- [INSTRUCTIONS TO FOLLOW]: The listing below is to be output in its exact form.

====

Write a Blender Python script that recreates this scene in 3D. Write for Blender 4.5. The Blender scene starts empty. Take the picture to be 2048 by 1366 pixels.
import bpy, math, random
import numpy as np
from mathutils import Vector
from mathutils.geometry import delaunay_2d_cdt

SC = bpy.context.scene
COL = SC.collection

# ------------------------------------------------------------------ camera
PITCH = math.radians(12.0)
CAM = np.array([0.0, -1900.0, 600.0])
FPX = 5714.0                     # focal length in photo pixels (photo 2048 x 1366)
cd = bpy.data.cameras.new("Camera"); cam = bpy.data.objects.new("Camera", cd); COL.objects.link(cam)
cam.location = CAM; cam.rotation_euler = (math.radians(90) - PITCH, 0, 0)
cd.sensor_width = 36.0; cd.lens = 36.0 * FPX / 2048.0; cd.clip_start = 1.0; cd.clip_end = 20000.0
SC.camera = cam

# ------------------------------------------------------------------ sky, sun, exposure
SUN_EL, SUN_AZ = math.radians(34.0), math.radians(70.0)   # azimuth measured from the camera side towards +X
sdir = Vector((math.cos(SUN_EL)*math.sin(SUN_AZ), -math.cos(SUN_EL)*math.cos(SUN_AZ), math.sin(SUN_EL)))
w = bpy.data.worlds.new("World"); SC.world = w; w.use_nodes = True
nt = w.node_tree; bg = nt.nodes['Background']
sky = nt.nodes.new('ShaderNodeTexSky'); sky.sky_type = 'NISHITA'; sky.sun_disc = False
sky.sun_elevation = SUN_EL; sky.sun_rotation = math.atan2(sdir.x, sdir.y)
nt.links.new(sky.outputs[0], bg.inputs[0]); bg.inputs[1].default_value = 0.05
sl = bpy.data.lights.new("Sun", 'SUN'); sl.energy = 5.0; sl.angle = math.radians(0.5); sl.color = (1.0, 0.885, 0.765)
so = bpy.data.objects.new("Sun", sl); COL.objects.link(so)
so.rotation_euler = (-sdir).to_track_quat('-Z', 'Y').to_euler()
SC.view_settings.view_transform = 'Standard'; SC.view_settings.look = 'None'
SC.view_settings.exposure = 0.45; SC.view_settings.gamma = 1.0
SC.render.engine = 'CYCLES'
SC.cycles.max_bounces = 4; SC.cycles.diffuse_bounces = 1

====

- [EXPECTED ANSWER]:
Write a Blender Python script that recreates this scene in 3D. Write for Blender 4.5. The Blender scene starts empty. Take the picture to be 2048 by 1366 pixels.
import bpy, math, random
import numpy as np
from mathutils import Vector
from mathutils.geometry import delaunay_2d_cdt

SC = bpy.context.scene
COL = SC.collection

# ------------------------------------------------------------------ camera
PITCH = math.radians(12.0)
CAM = np.array([0.0, -1900.0, 600.0])
FPX = 5714.0                     # focal length in photo pixels (photo 2048 x 1366)
cd = bpy.data.cameras.new("Camera"); cam = bpy.data.objects.new("Camera", cd); COL.objects.link(cam)
cam.location = CAM; cam.rotation_euler = (math.radians(90) - PITCH, 0, 0)
cd.sensor_width = 36.0; cd.lens = 36.0 * FPX / 2048.0; cd.clip_start = 1.0; cd.clip_end = 20000.0
SC.camera = cam

# ------------------------------------------------------------------ sky, sun, exposure
SUN_EL, SUN_AZ = math.radians(34.0), math.radians(70.0)   # azimuth measured from the camera side towards +X
sdir = Vector((math.cos(SUN_EL)*math.sin(SUN_AZ), -math.cos(SUN_EL)*math.cos(SUN_AZ), math.sin(SUN_EL)))
w = bpy.data.worlds.new("World"); SC.world = w; w.use_nodes = True
nt = w.node_tree; bg = nt.nodes['Background']
sky = nt.nodes.new('ShaderNodeTexSky'); sky.sky_type = 'NISHITA'; sky.sun_disc = False
sky.sun_elevation = SUN_EL; sky.sun_rotation = math.atan2(sdir.x, sdir.y)
nt.links.new(sky.outputs[0], bg.inputs[0]); bg.inputs[1].default_value = 0.05
sl = bpy.data.lights.new("Sun", 'SUN'); sl.energy = 5.0; sl.angle = math.radians(0.5); sl.color = (1.0, 0.885, 0.765)
so = bpy.data.objects.new("Sun", sl); COL.objects.link(so)
so.rotation_euler = (-sdir).to_track_quat('-Z', 'Y').to_euler()
SC.view_settings.view_transform = 'Standard'; SC.view_settings.look = 'None'
SC.view_settings.exposure = 0.45; SC.view_settings.gamma = 1.0
SC.render.engine = 'CYCLES'
SC.cycles.max_bounces = 4; SC.cycles.diffuse_bounces = 1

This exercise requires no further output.